What the task asks :: Copy every line of the data that contains the string "picture".

Exercise materials ::
|---|
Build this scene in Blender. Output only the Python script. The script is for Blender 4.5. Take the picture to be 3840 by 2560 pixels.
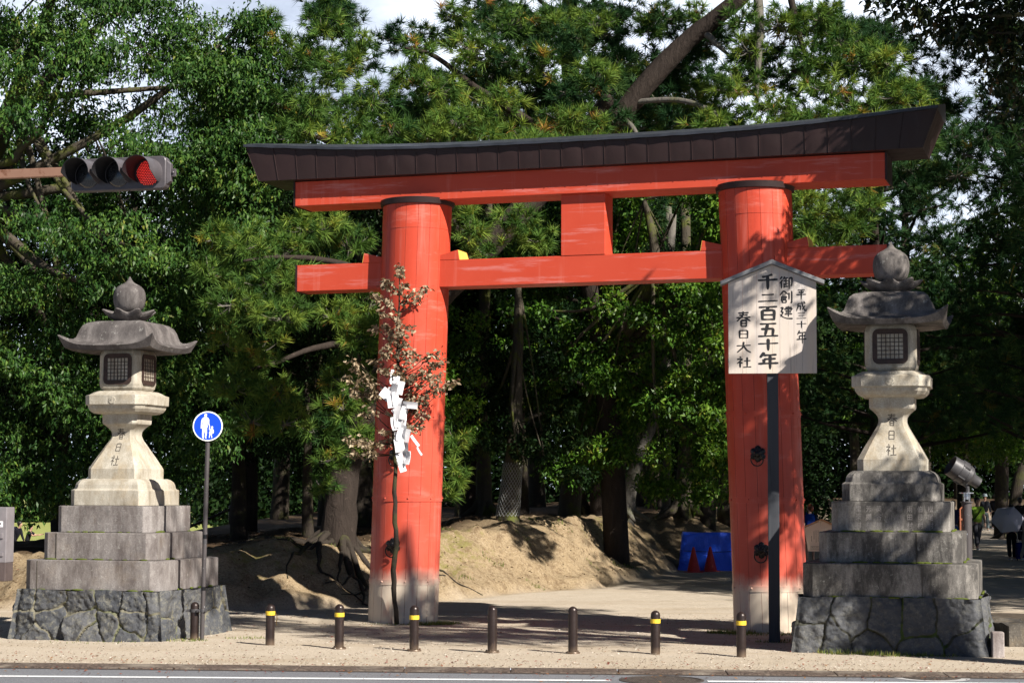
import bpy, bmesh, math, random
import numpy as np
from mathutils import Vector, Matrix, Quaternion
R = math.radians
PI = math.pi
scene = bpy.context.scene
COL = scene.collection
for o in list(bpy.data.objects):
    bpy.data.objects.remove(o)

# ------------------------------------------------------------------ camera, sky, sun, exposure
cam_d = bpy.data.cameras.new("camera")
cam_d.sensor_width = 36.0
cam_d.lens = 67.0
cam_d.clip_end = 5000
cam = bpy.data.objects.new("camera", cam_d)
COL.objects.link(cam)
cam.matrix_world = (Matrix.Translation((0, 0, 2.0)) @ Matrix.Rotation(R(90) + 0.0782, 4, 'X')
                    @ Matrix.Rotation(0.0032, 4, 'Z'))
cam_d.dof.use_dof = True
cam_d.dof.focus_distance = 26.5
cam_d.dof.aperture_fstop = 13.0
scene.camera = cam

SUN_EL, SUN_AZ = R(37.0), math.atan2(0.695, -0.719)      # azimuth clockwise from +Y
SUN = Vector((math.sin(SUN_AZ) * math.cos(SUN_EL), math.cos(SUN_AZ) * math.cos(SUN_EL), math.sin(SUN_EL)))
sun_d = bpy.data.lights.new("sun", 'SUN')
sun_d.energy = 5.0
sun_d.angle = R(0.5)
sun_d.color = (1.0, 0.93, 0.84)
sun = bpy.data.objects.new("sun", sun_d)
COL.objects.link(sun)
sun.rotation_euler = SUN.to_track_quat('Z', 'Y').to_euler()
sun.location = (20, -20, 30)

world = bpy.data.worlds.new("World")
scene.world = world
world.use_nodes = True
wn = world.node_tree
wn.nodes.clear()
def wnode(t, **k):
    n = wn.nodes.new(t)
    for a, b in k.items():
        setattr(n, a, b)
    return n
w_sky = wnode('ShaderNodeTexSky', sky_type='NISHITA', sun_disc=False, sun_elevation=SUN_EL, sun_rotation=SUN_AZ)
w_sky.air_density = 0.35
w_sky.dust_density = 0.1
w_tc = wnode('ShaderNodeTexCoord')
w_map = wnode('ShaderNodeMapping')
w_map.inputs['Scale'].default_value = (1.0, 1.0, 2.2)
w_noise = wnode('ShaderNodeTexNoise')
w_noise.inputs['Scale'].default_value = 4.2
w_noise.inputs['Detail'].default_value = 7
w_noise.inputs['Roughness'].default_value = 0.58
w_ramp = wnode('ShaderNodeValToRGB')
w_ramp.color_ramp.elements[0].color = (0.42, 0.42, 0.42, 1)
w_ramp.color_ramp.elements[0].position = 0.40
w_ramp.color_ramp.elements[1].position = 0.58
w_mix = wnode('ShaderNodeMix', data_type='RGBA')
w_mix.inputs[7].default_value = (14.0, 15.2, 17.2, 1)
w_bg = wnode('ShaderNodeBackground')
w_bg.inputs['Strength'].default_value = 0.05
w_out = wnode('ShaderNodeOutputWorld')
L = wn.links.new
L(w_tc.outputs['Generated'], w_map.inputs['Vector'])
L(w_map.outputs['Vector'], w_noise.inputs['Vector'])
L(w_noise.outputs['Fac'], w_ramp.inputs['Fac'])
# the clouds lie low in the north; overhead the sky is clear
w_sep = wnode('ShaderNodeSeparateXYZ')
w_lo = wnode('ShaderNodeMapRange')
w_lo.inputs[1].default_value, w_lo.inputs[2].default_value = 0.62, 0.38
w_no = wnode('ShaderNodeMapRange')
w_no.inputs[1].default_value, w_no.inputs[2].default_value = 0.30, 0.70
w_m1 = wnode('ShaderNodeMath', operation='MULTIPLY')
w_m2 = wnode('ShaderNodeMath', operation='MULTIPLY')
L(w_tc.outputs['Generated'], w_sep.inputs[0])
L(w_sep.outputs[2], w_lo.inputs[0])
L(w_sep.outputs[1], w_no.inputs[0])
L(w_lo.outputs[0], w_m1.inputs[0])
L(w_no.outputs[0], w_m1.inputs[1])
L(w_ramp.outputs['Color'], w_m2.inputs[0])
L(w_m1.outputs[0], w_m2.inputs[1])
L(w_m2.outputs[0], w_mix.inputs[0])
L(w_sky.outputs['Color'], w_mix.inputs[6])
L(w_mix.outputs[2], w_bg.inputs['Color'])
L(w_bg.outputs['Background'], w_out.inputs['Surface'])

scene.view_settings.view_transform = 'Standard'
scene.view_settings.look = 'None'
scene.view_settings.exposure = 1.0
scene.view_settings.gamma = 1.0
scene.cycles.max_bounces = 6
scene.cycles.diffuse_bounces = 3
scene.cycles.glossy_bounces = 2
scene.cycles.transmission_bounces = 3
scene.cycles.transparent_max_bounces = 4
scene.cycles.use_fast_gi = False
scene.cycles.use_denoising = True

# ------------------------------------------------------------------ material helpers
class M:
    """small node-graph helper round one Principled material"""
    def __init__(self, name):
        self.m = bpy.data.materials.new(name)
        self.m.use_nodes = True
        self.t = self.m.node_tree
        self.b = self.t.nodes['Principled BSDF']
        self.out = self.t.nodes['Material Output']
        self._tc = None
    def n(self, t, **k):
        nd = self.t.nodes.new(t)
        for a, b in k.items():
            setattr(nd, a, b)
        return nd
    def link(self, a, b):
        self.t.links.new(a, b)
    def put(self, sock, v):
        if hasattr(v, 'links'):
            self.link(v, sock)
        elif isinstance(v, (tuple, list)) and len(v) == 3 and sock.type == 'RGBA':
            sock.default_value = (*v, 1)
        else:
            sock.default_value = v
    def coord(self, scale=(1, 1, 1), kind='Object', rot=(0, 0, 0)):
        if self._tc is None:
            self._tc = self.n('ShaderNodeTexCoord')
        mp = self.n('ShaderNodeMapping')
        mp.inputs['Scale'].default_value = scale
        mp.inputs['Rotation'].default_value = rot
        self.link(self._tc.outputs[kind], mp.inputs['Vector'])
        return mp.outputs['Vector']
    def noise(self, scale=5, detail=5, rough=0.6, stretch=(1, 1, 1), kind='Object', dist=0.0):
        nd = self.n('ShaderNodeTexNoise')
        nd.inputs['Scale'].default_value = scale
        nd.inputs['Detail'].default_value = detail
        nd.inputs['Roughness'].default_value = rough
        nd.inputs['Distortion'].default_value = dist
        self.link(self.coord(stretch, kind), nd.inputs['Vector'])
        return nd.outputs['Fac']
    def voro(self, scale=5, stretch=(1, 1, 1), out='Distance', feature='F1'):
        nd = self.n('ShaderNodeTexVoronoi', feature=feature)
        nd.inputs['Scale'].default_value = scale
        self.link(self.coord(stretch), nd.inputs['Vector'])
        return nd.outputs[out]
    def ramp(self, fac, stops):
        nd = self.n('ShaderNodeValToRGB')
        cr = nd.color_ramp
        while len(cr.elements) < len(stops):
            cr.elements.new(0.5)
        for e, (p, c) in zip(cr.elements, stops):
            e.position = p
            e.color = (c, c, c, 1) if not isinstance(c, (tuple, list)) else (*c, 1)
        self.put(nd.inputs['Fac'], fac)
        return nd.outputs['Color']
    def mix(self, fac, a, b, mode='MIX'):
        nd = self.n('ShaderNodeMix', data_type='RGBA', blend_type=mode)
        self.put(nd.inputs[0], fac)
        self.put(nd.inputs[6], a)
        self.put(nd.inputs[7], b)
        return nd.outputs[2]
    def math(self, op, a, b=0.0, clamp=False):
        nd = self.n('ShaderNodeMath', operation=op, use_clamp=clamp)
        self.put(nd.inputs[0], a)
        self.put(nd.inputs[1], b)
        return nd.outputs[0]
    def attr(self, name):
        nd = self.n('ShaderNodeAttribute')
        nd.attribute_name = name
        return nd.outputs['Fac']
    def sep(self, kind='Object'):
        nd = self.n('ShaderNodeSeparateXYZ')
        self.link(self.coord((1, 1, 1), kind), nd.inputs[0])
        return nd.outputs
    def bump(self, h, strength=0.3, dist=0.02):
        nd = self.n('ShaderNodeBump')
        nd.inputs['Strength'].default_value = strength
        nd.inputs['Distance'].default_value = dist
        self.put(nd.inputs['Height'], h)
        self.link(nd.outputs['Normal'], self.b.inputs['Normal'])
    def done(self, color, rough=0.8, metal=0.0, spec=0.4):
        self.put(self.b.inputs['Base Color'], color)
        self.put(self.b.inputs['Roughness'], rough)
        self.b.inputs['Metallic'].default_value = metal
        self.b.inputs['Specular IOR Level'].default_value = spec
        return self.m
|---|
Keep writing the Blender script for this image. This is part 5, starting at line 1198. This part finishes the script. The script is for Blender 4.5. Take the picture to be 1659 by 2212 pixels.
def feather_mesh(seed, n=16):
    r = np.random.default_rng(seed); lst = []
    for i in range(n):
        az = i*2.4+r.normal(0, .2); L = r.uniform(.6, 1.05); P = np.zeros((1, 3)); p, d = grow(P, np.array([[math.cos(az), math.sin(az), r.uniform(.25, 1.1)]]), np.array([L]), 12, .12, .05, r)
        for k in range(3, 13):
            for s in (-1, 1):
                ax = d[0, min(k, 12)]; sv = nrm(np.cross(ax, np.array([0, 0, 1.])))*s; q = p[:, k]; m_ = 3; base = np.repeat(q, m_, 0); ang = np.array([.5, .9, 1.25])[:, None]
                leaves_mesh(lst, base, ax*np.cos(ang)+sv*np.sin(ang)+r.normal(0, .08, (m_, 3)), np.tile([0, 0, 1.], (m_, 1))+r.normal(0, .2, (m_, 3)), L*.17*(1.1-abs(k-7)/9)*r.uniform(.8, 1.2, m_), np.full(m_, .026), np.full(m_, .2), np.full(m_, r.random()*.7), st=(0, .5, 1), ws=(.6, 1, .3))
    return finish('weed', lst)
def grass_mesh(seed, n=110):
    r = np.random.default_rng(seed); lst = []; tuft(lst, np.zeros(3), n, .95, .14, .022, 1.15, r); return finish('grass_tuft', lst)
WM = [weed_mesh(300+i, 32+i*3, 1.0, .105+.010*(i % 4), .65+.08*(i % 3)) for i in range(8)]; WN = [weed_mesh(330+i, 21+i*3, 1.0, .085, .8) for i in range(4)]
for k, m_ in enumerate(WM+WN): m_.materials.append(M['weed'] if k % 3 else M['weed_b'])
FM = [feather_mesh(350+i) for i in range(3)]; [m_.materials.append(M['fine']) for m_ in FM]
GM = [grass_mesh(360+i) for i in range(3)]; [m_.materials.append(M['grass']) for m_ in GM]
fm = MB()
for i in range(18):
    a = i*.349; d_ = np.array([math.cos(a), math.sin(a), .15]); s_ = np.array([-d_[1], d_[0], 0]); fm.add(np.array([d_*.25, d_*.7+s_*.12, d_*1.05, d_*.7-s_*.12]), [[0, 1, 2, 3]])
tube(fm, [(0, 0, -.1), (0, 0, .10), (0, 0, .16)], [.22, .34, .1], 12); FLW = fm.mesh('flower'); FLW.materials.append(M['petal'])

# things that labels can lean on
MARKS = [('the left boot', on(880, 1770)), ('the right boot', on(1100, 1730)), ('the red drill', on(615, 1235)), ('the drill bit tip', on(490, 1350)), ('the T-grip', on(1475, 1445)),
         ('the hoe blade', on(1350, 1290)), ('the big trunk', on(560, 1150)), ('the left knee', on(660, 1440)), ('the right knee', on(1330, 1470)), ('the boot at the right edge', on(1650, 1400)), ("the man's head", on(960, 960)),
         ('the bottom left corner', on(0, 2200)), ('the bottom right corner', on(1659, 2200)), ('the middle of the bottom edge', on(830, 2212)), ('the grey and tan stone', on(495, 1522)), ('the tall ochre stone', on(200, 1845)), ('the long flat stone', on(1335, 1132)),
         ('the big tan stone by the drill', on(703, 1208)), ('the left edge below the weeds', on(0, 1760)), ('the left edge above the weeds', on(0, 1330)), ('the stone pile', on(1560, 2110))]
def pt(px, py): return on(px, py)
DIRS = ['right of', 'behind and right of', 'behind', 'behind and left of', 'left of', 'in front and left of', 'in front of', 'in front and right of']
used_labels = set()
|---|
Expected output ::
Build this scene in Blender. Output only the Python script. The script is for Blender 4.5. Take the picture to be 3840 by 2560 pixels.
Keep writing the Blender script for this image. This is part 5, starting at line 1198. This part finishes the script. The script is for Blender 4.5. Take the picture to be 1659 by 2212 pixels.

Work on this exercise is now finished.